Pois eu não entendi. E aquela foi a última vez que eu a vi. E as outras eventualmente também tomaram outros rumos para si. Talvez porque encontraram companhias mais atraentes. Ou talvez porque andávamos em ritmos diferentes, e com o passar do tempo eu não senti mais vontade de tentar acompanhá-las. Ou não permiti que elas me acompanhassem. Fosse o que fosse, aquele foi um caminho que percorri sozinho naquela noite. Assim como naquele outro dia em que pensei sobre isto, e muitos outros desde então. E naquela noite eu percebi que entre encontros e desencontros, Foz do Iguaçu já não é mais novidade para mim. Mas passou a me assustar com o quão terrivelmente familiar esta se tornou, em comparação com meus antigos lares em outras cidades, e os fantasmas que pensei ter deixado para trás.

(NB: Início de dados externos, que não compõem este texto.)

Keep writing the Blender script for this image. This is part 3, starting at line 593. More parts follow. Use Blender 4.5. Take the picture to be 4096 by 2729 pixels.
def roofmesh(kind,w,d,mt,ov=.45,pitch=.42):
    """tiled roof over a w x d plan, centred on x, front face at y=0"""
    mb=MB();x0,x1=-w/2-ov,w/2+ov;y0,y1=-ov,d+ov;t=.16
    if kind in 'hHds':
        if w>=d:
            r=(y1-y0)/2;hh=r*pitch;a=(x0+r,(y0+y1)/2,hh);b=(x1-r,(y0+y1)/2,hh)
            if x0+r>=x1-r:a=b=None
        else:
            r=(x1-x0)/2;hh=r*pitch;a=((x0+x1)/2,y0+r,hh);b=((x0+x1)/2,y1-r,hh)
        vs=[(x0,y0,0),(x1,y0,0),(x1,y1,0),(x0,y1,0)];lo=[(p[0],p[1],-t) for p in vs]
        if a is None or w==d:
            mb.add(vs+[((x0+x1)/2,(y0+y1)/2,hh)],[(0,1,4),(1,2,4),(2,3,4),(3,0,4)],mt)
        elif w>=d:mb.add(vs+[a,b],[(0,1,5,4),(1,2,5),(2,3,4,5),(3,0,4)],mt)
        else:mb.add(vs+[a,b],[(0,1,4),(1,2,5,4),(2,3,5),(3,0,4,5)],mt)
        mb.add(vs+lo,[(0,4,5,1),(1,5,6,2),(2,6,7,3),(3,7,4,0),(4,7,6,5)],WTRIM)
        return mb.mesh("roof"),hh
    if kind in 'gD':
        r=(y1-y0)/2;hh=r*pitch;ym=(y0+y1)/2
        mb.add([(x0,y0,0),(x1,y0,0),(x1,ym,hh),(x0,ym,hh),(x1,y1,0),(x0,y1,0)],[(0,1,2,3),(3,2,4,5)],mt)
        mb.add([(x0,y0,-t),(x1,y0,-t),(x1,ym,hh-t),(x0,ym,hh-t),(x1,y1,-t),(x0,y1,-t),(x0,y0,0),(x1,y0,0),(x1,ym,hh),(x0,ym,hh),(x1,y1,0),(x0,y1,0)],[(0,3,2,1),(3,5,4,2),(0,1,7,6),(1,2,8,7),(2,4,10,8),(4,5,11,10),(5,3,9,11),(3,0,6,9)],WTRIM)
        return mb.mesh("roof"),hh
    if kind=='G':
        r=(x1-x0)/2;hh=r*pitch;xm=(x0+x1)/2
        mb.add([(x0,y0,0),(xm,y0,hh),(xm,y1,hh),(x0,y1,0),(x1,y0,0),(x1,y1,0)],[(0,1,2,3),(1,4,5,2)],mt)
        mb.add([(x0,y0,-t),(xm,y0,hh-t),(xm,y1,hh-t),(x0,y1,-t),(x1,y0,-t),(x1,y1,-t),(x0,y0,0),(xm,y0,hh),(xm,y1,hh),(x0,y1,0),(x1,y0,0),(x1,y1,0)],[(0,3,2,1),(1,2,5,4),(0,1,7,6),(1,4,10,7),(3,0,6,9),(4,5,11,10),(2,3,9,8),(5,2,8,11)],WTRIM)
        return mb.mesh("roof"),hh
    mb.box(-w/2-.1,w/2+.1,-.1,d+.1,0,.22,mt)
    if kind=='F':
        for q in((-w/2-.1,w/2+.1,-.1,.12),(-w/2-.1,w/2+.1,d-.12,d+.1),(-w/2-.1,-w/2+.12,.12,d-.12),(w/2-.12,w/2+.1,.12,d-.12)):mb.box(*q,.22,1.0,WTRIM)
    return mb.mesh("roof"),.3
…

A cidade já possuía uma história minha. Currículos que distribuí por aí. Encontros que tive. Caminhos que procurei percorrer simplesmente para aprender aonde levam. Tudo reconhecido, desbravado, e manchado de alguma maneira. Assombrado por sombras daqueles primeiros dias que não voltam mais, e primeiros momentos que já não despertam mais tanto interesse. Um padrão bastante familiar com o modo que tratei minha filial – Cascavel – e minha matriz – Londrina. E o que eu fiz quando estas pareciam não ter mais nada de novo para me apresentar? A mesma coisa que faço quando o suspense dos encontros se dissipa no ar do primeiro beijo, primeiro toque, primeiro apelido carinhoso... Eu faço as malas e sigo em frente.

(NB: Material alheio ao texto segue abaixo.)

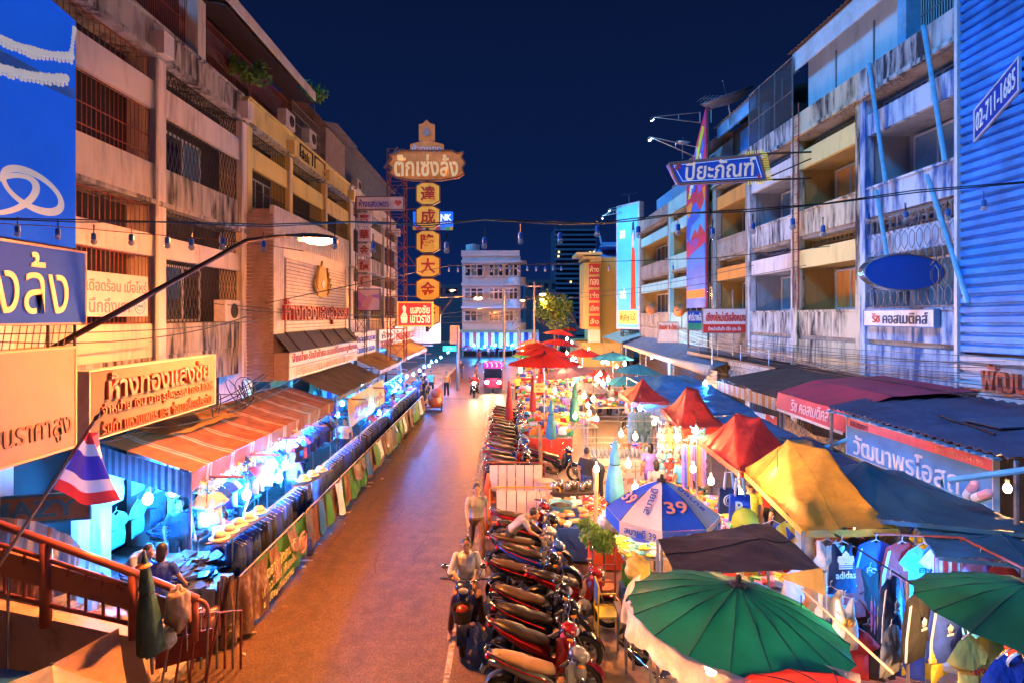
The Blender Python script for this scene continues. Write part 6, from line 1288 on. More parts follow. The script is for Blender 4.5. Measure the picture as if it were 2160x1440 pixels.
t = thing('hanging_sheet', 'white sheet wall glowing at the near end of the first left stall', 'sheet', (-6.3, 9.2, 1.2)); obj('cloth', drape([P(150, 1030, 9.6), P(195, 1040, 9.5), P(236, 1058, 9.4)], .06, 30, 1.25, 5, 10, 2, .02, (.3, -1, 0)), mat('white sheet', (.68, .70, .72), .8, 0, .1, 3, trans=.5), t, True)
t = thing('hanging_sheet', 'orange brown crumpled sheet hanging below the stair railing', 'sheet', (-7, 8.2, .6)); obj('cloth', drape([P(-30, 1180, 8.25), P(60, 1205, 8.25), P(100, 1225, 8.25)], .14, 40, .8, 9, 10, 16, .08, (0, -1, 0)), mat('orange crumpled sheet', (.55, .30, .18), .5, 0, .3, 4, .5, 7, trans=.2), t, True)
board('cloth_banner', 'blue and orange lettered banner board behind the draped sheets at the left edge', 'banner', P(40, 1075, 8.8), V((1, .25, 0)), V((.0, .0, 1)), 1.9, .38, .03, mat('worn orange banner', (.40, .20, .12), .6, 0, .3, 3), mat('blue pipe', (.05, .22, .42), .5), [('AMAZY', 0, 0, .85, .7, mat('banner blue letters', (.06, .24, .45), .6), .01, .03)], .04)
BAGM = mat('tan plastic bags', (.48, .33, .24), .35, 0, .25, 5, .6, 6, trans=.15)
def lump(name, label, c, r, m, cat_, seed, sub=None):
    q = random.Random(seed); c = V(c); mb = MB(); n, k = 30, 20; rings = []
    for j in range(k + 1):
        th = -PI / 2 + PI * j / k; rg = []
        for i in range(n):
            d = V((math.cos(th) * math.cos(2 * PI * i / n), math.cos(th) * math.sin(2 * PI * i / n), math.sin(th))); f = 1 + .28 * NZ.noise(d * 2.2 + V((seed, 0, 0))) + .14 * NZ.noise(d * 5 + V((0, seed, 0))) - .10 * abs(NZ.noise(V((d.x * 7, d.y * 7, d.z * 2.5 + seed)))); rg.append(c + V((d.x * r[0], d.y * r[1], d.z * r[2])) * f)
        rings.append(rg)
    o = tag(obj(name, mb.loft(rings), m, None, True), label, cat_); return o
lump('plastic_bag', 'bundle of tan plastic bags tied to the end of the stair railing', P(375, 1282, 7.75), (.17, .15, .28), BAGM, 'bag', 2); lump('rubbish_bag', 'dark filled rubbish bag on the pavement by the stair foot', (-4.75, 8.9, .36), (.28, .28, .36), mat('dark bag plastic', (.10, .035, .03), .25, 0, .3, 5, .5, 8), 'bag', 7); lump('tarp_bundle', 'grey brown covered bundle behind the stair railing', P(220, 1325, 8.3), (.55, .3, .25), mat('dull tarp bundle', (.30, .18, .13), .5, 0, .3, 3, .5, 5), 'bundle', 9); lump('plastic_bag', 'white plastic bag lying beside the closed green umbrella foot', P(352, 1345, 7.7), (.12, .1, .15), mat('white bag plastic', (.5, .5, .48), .3, 0, .2, 5, .4, 8), 'bag', 12)
t = thing('folded_frames', 'rusty folded rack frames stacked at the foot of the stair', 'rack', (-4.7, 8.0, 0)); rr = random.Random(6)
for i in range(7):
    x = -4.95 + i * .12; obj('frame', MB().path([(x, 7.9 + rr.random() * .4, .02), (x + rr.uniform(-.1, .25), 8.0, .95 + rr.random() * .15), (x + .35, 8.3, .9 + rr.random() * .1), (x + .30, 8.4, .02)], .018, 6), [RUST, METALR][i % 2], t)
obj('shelf', MB().obox((-4.6, 8.1, .5), V((.35, .1, .05)), V((0, .02, .18)), V((0, .01, 0))), RUST, t)
t = thing('shade_cloth', 'peaked tan and white plastic sheet tent at the lower left corner', 'tarpaulin', (-5.4, 6.8, 1)); A = P(110, 1402, 6.9)
SHT = [mat('tan sheet', (.52, .32, .20), .5, 0, .25, 3, .4, 5, trans=.25), mat('white sheeting', (.60, .60, .60), .5, 0, .2, 3, .4, 5, trans=.35)]
B_, C_, D_ = P(250, 1322, 7.3), P(272, 1460, 6.6), P(-60, 1470, 6.5)
def fan(a, b, c, sag, m_):
    a, b, c = V(a), V(b), V(c); return MB().grid(12, 12, lambda u, v: (lambda p: V((p.x, p.y, p.z - sag * math.sin(u * PI) * v + .02 * NZ.noise(p * 5))))(a.lerp(b.lerp(c, u), v)))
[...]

Talvez Foz do Iguaçu não esteja tão assombrada quanto eu penso. Talvez a verdadeira maldição esteja em mim. A maldição de perder o interesse nas coisas e nas pessoas depois que a novidade se perde na intimidade. E só existe uma maneira de exorcizar esta sensação: eu preciso reaprender a deixar que alguém me traga de volta à vida, antes que eu me torne cada vez mais monótono, insosso e chato. Recluso de uma cidade que já não parece me cativar tanto quanto aqueles primeiros dias, que eu mesmo costumava odiar e rezar para que passassem logo. A maldição que reside em mim é a contradição.
Meus fantasmas são produtos de relacionamentos imaginários. De uma vida de andar de mãos dadas no shopping que poderia ter sido e não foi. A solução? Amor real. Vida de verdade.